**Exercise instructions:**
After locating the line that contains "2)); mb.build('facade', hs)", quote it and all lines after it through the end of the entries, and nothing more. Pictures stay out.

**Recorded information:**

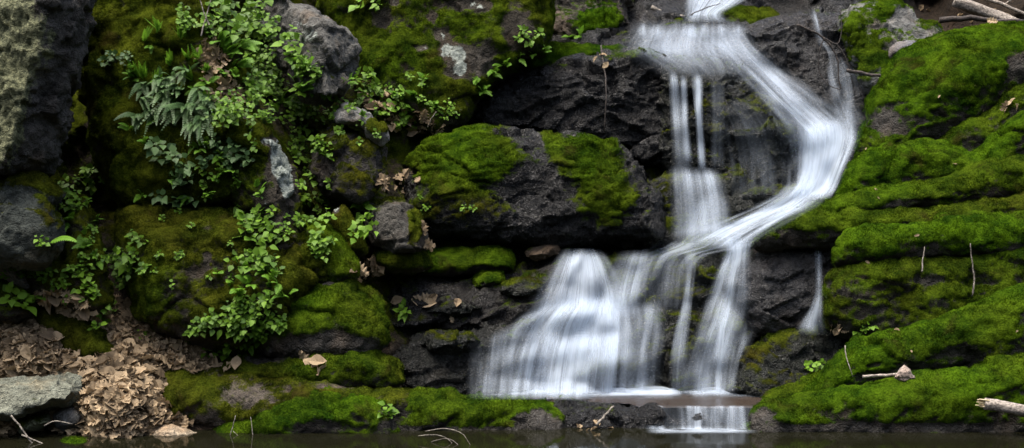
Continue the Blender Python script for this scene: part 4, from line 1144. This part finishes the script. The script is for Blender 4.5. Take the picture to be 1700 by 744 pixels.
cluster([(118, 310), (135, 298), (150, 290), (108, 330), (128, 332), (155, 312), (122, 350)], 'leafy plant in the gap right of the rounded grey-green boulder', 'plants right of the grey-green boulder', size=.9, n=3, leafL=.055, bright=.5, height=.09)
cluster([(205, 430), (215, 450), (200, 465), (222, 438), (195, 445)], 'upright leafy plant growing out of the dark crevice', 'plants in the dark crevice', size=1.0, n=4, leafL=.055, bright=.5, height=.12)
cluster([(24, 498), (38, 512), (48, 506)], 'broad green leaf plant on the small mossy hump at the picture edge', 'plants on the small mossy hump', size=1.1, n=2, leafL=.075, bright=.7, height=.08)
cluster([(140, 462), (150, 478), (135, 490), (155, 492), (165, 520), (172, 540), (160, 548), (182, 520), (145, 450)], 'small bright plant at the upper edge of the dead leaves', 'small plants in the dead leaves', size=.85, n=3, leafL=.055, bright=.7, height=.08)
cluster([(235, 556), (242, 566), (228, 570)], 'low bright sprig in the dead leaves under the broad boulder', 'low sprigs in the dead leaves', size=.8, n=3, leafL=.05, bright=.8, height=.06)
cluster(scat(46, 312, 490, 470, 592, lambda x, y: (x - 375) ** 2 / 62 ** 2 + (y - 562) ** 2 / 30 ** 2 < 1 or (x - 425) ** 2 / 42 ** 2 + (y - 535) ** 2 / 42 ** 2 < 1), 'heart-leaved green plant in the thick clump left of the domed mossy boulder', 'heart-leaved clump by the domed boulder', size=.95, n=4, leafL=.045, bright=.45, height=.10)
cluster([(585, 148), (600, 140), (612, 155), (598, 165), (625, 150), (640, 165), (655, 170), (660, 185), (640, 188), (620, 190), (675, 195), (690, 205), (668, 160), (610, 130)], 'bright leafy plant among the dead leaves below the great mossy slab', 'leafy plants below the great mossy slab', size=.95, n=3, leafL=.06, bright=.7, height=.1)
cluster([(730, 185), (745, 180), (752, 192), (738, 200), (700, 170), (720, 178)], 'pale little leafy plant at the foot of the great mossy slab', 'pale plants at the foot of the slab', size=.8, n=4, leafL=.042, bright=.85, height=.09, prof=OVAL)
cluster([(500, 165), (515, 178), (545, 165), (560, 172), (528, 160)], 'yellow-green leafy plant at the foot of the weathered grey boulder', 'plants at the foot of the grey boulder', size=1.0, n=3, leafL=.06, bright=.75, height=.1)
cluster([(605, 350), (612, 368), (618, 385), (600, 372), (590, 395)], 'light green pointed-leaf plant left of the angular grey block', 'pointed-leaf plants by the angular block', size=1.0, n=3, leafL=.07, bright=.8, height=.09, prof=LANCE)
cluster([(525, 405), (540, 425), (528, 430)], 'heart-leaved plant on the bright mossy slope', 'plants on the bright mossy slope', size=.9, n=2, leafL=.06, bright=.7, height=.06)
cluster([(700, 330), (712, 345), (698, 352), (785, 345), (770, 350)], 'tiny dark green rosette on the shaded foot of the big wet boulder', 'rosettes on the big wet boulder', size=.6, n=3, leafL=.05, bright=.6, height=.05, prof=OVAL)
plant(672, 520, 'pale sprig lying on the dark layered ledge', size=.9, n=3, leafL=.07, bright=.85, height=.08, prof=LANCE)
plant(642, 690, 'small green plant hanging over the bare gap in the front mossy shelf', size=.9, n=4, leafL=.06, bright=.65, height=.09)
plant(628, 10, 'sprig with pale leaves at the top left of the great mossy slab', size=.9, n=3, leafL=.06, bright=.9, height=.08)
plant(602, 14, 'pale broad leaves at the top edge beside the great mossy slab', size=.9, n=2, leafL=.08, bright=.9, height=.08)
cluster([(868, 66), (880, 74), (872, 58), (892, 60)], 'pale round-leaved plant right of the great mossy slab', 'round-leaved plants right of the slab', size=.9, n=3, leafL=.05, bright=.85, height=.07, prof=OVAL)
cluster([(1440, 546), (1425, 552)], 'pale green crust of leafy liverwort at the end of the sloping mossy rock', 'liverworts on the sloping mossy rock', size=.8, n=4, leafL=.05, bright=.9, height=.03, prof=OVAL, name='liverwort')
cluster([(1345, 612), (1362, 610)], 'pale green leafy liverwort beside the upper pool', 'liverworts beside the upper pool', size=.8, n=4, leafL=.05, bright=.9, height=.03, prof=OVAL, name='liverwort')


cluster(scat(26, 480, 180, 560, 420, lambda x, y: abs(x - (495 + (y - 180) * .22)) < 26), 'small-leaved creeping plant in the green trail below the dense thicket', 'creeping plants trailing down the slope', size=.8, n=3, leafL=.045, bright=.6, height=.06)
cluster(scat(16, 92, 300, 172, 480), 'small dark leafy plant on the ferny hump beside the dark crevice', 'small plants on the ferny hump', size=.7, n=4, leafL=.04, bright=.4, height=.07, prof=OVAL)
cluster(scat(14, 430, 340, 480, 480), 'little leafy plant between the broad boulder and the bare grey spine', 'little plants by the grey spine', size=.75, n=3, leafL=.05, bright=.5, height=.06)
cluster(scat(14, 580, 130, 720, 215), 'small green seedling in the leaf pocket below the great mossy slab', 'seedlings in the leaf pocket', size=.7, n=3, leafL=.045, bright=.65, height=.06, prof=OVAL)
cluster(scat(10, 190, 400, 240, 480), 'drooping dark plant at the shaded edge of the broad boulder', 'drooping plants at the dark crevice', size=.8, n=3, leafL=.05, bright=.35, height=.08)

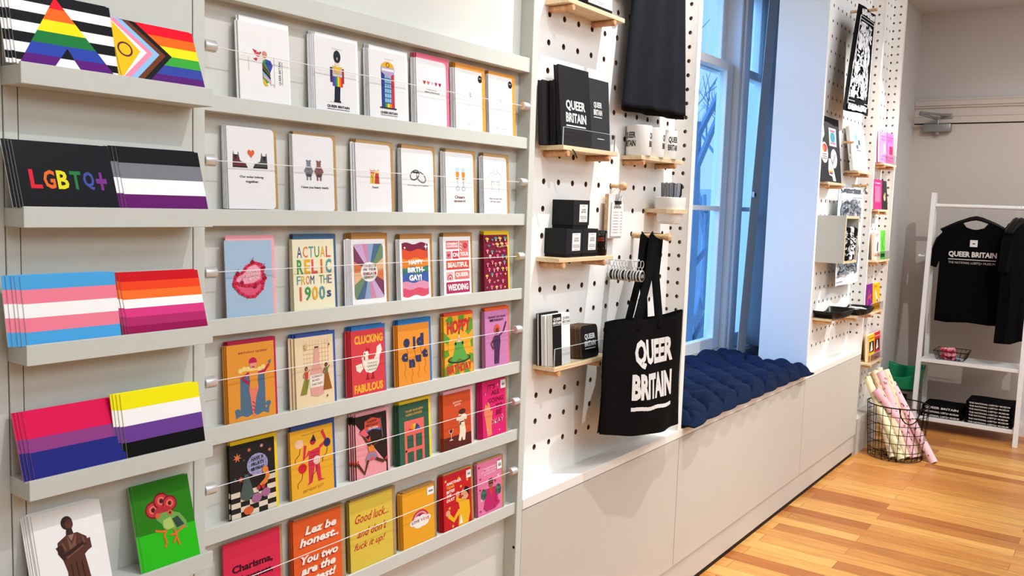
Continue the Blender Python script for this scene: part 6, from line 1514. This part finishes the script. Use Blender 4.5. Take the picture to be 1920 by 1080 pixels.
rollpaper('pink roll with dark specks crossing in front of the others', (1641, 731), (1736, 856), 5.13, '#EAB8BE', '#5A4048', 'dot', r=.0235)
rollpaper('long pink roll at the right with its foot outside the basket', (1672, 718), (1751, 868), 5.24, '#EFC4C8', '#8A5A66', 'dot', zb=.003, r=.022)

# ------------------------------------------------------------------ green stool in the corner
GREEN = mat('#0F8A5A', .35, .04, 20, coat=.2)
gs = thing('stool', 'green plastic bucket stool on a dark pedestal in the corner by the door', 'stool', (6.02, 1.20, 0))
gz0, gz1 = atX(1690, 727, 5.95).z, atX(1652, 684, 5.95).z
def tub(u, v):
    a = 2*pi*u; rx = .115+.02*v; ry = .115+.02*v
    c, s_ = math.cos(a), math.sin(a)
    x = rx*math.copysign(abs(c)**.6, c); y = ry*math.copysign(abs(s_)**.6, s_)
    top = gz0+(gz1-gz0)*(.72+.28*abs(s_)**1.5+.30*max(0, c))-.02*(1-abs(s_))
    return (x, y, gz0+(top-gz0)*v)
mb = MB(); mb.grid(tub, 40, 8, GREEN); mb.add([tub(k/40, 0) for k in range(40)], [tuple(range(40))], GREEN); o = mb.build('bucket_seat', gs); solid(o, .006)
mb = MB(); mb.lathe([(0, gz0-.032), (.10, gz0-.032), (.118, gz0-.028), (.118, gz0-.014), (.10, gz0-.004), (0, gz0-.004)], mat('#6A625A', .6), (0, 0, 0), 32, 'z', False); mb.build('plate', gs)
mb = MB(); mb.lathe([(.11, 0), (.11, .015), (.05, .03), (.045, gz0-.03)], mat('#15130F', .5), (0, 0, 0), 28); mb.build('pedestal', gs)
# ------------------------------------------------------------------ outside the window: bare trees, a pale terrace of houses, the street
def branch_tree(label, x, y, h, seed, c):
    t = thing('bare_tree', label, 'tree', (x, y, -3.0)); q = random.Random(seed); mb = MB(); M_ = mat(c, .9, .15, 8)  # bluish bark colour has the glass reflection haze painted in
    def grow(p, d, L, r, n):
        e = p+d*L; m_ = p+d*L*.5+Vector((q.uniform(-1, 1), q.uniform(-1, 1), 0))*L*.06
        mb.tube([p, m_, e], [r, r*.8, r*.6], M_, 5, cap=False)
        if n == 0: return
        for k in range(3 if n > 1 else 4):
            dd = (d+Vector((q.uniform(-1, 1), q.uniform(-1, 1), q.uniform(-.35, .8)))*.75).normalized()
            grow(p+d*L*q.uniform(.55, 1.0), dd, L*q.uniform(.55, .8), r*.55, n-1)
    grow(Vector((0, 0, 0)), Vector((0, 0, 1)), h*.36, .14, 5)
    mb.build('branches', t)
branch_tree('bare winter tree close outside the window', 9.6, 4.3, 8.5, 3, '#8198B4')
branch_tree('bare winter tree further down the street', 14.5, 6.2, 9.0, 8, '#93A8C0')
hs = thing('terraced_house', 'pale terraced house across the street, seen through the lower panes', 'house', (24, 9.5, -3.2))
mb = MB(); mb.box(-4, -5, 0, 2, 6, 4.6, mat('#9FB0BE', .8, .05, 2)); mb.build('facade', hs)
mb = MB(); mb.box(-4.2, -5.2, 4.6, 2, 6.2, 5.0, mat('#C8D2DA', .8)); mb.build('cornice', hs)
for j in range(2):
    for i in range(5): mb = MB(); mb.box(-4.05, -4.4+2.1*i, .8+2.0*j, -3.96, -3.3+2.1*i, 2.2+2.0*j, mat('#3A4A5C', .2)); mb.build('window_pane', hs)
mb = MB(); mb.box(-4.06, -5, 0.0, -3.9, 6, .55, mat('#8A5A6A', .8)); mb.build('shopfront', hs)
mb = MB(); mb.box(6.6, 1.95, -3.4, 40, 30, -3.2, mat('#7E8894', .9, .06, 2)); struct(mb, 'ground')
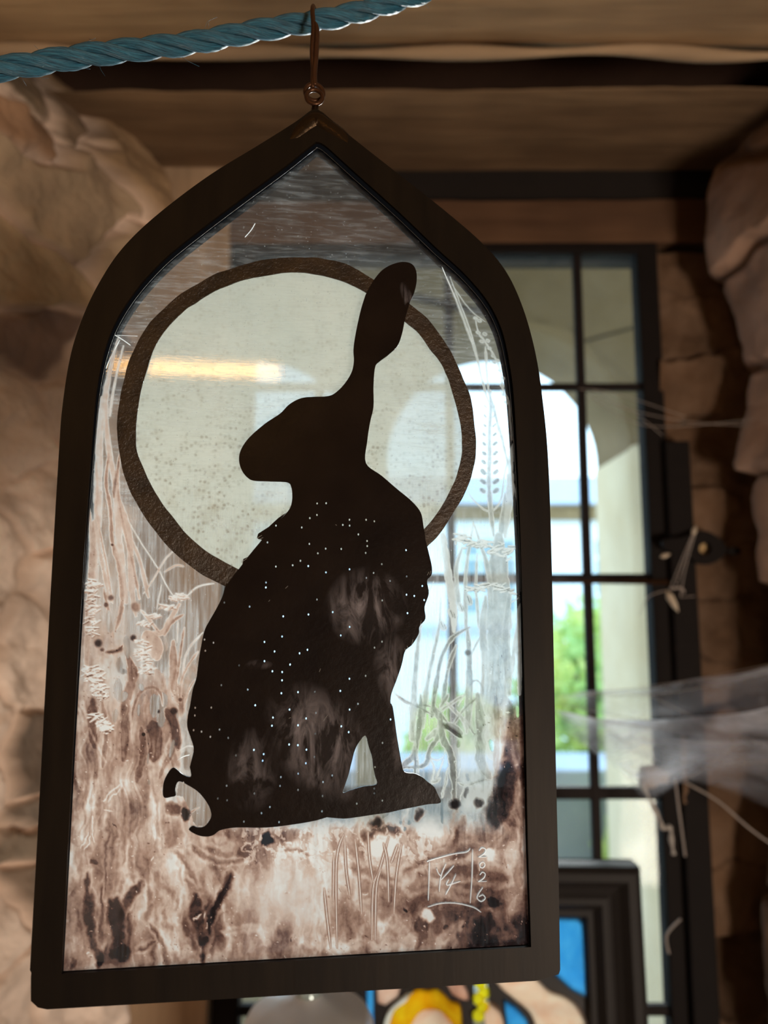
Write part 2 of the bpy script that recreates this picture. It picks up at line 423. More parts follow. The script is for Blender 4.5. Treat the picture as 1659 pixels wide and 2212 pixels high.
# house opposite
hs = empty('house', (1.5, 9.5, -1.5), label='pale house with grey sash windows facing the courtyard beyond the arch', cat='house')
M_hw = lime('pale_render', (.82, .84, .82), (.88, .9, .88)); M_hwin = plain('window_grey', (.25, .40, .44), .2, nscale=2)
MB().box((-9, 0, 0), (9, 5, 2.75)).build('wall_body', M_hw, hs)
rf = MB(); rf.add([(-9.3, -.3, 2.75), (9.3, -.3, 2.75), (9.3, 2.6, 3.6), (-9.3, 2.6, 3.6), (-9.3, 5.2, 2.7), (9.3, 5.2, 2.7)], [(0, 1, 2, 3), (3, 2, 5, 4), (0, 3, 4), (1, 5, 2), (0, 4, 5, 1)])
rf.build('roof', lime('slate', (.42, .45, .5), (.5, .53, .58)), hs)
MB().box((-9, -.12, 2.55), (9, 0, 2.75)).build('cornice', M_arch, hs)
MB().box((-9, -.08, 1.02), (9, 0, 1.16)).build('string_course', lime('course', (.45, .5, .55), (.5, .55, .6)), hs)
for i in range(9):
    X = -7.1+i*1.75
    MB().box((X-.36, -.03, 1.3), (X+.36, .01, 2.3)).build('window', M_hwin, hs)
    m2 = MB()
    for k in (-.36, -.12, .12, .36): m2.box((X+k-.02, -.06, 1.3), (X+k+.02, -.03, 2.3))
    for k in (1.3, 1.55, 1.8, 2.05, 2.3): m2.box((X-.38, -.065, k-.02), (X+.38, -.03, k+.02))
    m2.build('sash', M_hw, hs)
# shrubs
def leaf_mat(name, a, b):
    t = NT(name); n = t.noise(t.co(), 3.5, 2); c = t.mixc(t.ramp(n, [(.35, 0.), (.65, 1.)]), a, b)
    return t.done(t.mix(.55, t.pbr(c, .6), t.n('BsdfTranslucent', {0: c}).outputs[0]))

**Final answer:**
mb = MB(); mb.box(-4, -5, 0, 2, 6, 4.6, mat('#9FB0BE', .8, .05, 2)); mb.build('facade', hs)
mb = MB(); mb.box(-4.2, -5.2, 4.6, 2, 6.2, 5.0, mat('#C8D2DA', .8)); mb.build('cornice', hs)
for j in range(2):
    for i in range(5): mb = MB(); mb.box(-4.05, -4.4+2.1*i, .8+2.0*j, -3.96, -3.3+2.1*i, 2.2+2.0*j, mat('#3A4A5C', .2)); mb.build('window_pane', hs)
mb = MB(); mb.box(-4.06, -5, 0.0, -3.9, 6, .55, mat('#8A5A6A', .8)); mb.build('shopfront', hs)
mb = MB(); mb.box(6.6, 1.95, -3.4, 40, 30, -3.2, mat('#7E8894', .9, .06, 2)); struct(mb, 'ground')
Write part 2 of the bpy script that recreates this picture. It picks up at line 423. More parts follow. The script is for Blender 4.5. Treat the picture as 1659 pixels wide and 2212 pixels high.
# house opposite
hs = empty('house', (1.5, 9.5, -1.5), label='pale house with grey sash windows facing the courtyard beyond the arch', cat='house')
M_hw = lime('pale_render', (.82, .84, .82), (.88, .9, .88)); M_hwin = plain('window_grey', (.25, .40, .44), .2, nscale=2)
MB().box((-9, 0, 0), (9, 5, 2.75)).build('wall_body', M_hw, hs)
rf = MB(); rf.add([(-9.3, -.3, 2.75), (9.3, -.3, 2.75), (9.3, 2.6, 3.6), (-9.3, 2.6, 3.6), (-9.3, 5.2, 2.7), (9.3, 5.2, 2.7)], [(0, 1, 2, 3), (3, 2, 5, 4), (0, 3, 4), (1, 5, 2), (0, 4, 5, 1)])
rf.build('roof', lime('slate', (.42, .45, .5), (.5, .53, .58)), hs)
MB().box((-9, -.12, 2.55), (9, 0, 2.75)).build('cornice', M_arch, hs)
MB().box((-9, -.08, 1.02), (9, 0, 1.16)).build('string_course', lime('course', (.45, .5, .55), (.5, .55, .6)), hs)
for i in range(9):
    X = -7.1+i*1.75
    MB().box((X-.36, -.03, 1.3), (X+.36, .01, 2.3)).build('window', M_hwin, hs)
    m2 = MB()
    for k in (-.36, -.12, .12, .36): m2.box((X+k-.02, -.06, 1.3), (X+k+.02, -.03, 2.3))
    for k in (1.3, 1.55, 1.8, 2.05, 2.3): m2.box((X-.38, -.065, k-.02), (X+.38, -.03, k+.02))
    m2.build('sash', M_hw, hs)
# shrubs
def leaf_mat(name, a, b):
    t = NT(name); n = t.noise(t.co(), 3.5, 2); c = t.mixc(t.ramp(n, [(.35, 0.), (.65, 1.)]), a, b)
    return t.done(t.mix(.55, t.pbr(c, .6), t.n('BsdfTranslucent', {0: c}).outputs[0]))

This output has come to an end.